** Start of DATASET EXTRACT **

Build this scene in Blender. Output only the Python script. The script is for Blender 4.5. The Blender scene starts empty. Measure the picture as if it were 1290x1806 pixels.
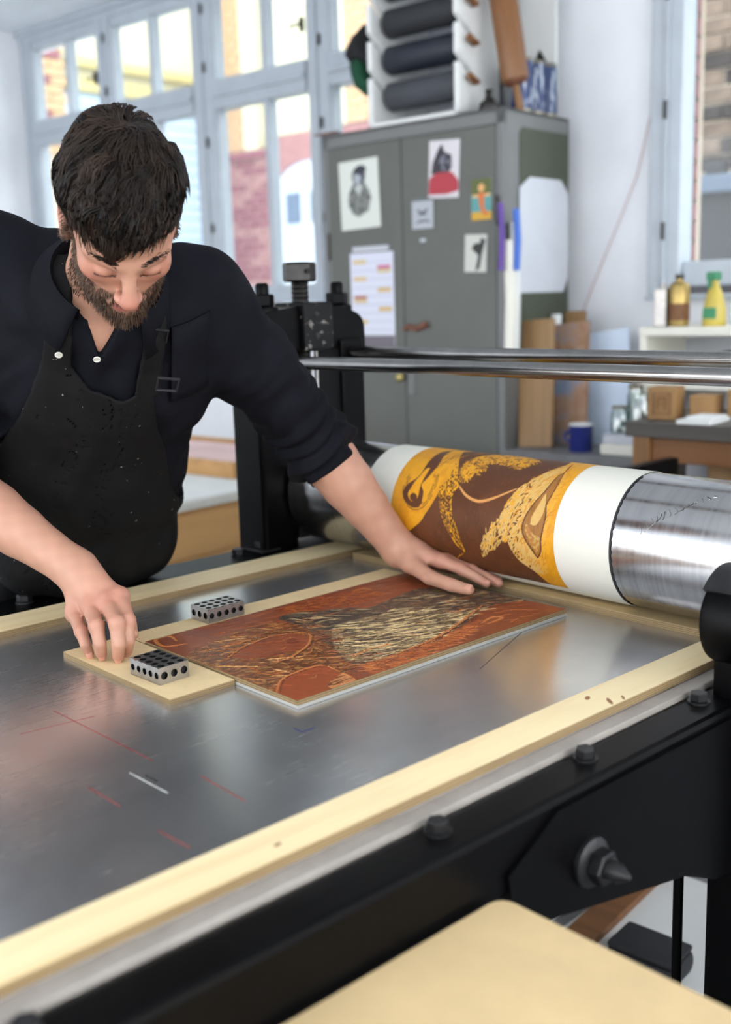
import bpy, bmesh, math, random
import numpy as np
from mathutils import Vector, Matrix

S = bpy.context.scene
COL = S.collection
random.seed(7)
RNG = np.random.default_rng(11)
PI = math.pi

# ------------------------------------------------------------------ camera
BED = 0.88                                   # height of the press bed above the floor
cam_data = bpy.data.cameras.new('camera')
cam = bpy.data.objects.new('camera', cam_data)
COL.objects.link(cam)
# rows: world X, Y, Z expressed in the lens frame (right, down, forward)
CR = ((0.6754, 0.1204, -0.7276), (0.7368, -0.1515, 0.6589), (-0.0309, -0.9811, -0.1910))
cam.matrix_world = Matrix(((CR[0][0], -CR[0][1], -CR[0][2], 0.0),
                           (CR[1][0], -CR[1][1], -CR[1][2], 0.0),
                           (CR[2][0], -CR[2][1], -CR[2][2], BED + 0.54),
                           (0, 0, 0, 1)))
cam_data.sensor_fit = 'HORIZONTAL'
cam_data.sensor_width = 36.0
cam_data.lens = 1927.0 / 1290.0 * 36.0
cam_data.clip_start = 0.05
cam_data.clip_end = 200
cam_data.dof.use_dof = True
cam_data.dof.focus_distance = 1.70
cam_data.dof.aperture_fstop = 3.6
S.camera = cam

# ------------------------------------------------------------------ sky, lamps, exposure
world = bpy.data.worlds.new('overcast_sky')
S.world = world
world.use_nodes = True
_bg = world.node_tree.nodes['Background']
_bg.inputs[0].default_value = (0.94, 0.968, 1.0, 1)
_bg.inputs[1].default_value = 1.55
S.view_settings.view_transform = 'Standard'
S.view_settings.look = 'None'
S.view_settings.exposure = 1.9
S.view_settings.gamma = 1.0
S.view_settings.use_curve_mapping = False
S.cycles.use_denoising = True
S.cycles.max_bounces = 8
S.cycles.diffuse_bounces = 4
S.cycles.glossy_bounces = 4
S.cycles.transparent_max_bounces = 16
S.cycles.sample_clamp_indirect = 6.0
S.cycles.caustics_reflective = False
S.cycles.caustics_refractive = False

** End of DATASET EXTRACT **

• STATED PROBLEM: Everything from the first line of the listing above through the line that contains "S.camera = cam" is to be restated word for word, minus the pictures.

• OUTPUT:
Build this scene in Blender. Output only the Python script. The script is for Blender 4.5. The Blender scene starts empty. Measure the picture as if it were 1290x1806 pixels.
import bpy, bmesh, math, random
import numpy as np
from mathutils import Vector, Matrix

S = bpy.context.scene
COL = S.collection
random.seed(7)
RNG = np.random.default_rng(11)
PI = math.pi

# ------------------------------------------------------------------ camera
BED = 0.88                                   # height of the press bed above the floor
cam_data = bpy.data.cameras.new('camera')
cam = bpy.data.objects.new('camera', cam_data)
COL.objects.link(cam)
# rows: world X, Y, Z expressed in the lens frame (right, down, forward)
CR = ((0.6754, 0.1204, -0.7276), (0.7368, -0.1515, 0.6589), (-0.0309, -0.9811, -0.1910))
cam.matrix_world = Matrix(((CR[0][0], -CR[0][1], -CR[0][2], 0.0),
                           (CR[1][0], -CR[1][1], -CR[1][2], 0.0),
                           (CR[2][0], -CR[2][1], -CR[2][2], BED + 0.54),
                           (0, 0, 0, 1)))
cam_data.sensor_fit = 'HORIZONTAL'
cam_data.sensor_width = 36.0
cam_data.lens = 1927.0 / 1290.0 * 36.0
cam_data.clip_start = 0.05
cam_data.clip_end = 200
cam_data.dof.use_dof = True
cam_data.dof.focus_distance = 1.70
cam_data.dof.aperture_fstop = 3.6
S.camera = cam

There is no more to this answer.